I can neither confirm nor deny that I have the Starfleet logo tattooed on my upper arm as the result of an alcohol-assisted decision made at Comic-Con that I was too stubborn to back out of once sober. I regert nothing!
That “weaving water” thing on the ceiling looks to me like a giant house centipede.
I was thinking Arthropleura trackway. (https://en.wikipedia.org/wiki/Arthropleura).
Reminds me of the GFC, when Bentley had their wood specialists literally just knock out bespoke wood furniture, rather than them being idle while sales were through the floor.
He stalks through the factory floor. A ruffian in an exquisitely embroidered jacket. A sneering toady tries to stop him from approaching the headliner area.
“Who are you, and why do you think you belong here!?” the toady cries out.
Quietly, the man replies “I’m here for a job. The big man hired me.
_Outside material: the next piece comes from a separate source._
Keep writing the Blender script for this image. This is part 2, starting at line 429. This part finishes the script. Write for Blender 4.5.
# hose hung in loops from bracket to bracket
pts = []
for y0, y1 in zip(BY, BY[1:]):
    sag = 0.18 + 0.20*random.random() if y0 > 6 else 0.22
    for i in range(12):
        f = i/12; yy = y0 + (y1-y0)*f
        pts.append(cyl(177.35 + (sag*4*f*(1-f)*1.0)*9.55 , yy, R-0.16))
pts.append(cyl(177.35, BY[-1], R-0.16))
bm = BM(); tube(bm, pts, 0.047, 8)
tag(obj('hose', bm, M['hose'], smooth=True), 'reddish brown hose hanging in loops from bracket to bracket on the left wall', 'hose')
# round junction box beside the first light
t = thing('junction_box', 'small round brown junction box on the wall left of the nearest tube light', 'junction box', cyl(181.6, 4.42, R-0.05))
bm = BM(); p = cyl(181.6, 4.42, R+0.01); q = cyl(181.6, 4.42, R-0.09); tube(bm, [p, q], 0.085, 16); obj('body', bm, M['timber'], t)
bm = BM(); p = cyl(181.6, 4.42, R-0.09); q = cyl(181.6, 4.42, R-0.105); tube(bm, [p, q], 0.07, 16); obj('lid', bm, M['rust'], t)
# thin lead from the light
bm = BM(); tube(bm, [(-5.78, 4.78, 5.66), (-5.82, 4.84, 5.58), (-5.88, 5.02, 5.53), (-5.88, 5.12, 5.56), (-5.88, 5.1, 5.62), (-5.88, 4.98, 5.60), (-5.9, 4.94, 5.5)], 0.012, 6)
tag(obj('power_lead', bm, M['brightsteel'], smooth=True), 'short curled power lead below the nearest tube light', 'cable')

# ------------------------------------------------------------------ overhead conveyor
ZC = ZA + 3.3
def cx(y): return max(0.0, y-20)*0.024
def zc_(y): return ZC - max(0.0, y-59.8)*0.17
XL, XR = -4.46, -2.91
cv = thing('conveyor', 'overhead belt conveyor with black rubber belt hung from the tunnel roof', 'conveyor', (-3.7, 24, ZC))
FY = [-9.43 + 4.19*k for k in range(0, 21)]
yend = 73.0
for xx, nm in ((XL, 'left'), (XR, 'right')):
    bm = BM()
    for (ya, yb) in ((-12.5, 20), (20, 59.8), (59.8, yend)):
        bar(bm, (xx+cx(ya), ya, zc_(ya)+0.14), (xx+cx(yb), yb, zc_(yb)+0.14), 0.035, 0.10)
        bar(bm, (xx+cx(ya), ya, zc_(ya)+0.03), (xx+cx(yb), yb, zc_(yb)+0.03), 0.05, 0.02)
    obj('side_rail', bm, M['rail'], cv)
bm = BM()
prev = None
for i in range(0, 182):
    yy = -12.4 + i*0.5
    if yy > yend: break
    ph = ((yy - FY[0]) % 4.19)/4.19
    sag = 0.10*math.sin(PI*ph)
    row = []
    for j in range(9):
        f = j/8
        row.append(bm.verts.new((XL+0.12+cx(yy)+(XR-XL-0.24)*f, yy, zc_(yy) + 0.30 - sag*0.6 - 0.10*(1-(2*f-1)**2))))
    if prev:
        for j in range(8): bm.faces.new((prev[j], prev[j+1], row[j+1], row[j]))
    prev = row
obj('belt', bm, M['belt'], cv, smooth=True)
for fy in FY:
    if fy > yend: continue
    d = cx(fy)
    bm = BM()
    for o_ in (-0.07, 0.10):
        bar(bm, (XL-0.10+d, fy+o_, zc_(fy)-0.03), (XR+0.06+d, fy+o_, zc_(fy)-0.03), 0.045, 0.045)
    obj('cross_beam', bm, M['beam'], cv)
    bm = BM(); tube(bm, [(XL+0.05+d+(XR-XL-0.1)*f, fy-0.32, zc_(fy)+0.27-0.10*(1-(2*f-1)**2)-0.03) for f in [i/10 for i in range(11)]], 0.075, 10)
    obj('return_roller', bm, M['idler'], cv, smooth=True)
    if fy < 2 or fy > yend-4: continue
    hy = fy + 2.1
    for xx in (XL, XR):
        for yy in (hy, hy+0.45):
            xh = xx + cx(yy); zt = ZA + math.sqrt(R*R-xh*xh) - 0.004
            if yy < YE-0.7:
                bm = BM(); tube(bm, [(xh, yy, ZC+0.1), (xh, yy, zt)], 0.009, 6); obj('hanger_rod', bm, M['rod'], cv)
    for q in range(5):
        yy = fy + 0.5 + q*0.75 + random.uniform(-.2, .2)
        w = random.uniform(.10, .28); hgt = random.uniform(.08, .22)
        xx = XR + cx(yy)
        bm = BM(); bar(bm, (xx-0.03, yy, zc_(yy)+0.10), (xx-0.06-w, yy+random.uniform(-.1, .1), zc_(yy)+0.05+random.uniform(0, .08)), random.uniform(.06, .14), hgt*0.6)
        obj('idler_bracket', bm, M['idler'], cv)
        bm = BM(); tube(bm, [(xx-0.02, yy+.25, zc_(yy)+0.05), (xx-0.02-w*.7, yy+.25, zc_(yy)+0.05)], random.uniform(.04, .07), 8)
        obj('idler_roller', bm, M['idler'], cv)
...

Now move or I’ll give you a little scrap and sew you up with it.”
“He hired you? You!?! I don’t believe it. Leave. Immediately.” the haughty toady demanded.
“Suit yourself” said the man, as he reached into his jacket pocket.
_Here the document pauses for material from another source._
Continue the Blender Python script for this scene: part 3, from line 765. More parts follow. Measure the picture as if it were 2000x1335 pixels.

Before the toady knew what was happening, the man was upon him. Fists and needles flashed. As the toady lay dazed, bloodied, and beautifully embroidered on the ground the man stood.
“I’d tell you to get your mother to stitch that for you, but she obviously didn’t do a good enough job with your weaving.”
While the flowers could be a cool idea(?) they look like something out of a JoAnn Fabrics Tuesday Night Embroidery with Gail.
Merry Christmas, everyone!
Old luxury cars from the 1920s and 30s often had intricately embroidered upholstery fabric with floral designs, but those roses are significantly larger scale and stuck in kind of an odd spot. As a smaller repeating pattern on the seats or door cards, maybe? Then it would feel like more of a throwback to a prewar Rolls
Sure, Rolls-Royces are aesthetically pleasing…
but at what cost? (Don’t answer that.)
My gut says I’d still prefer a Phaeton.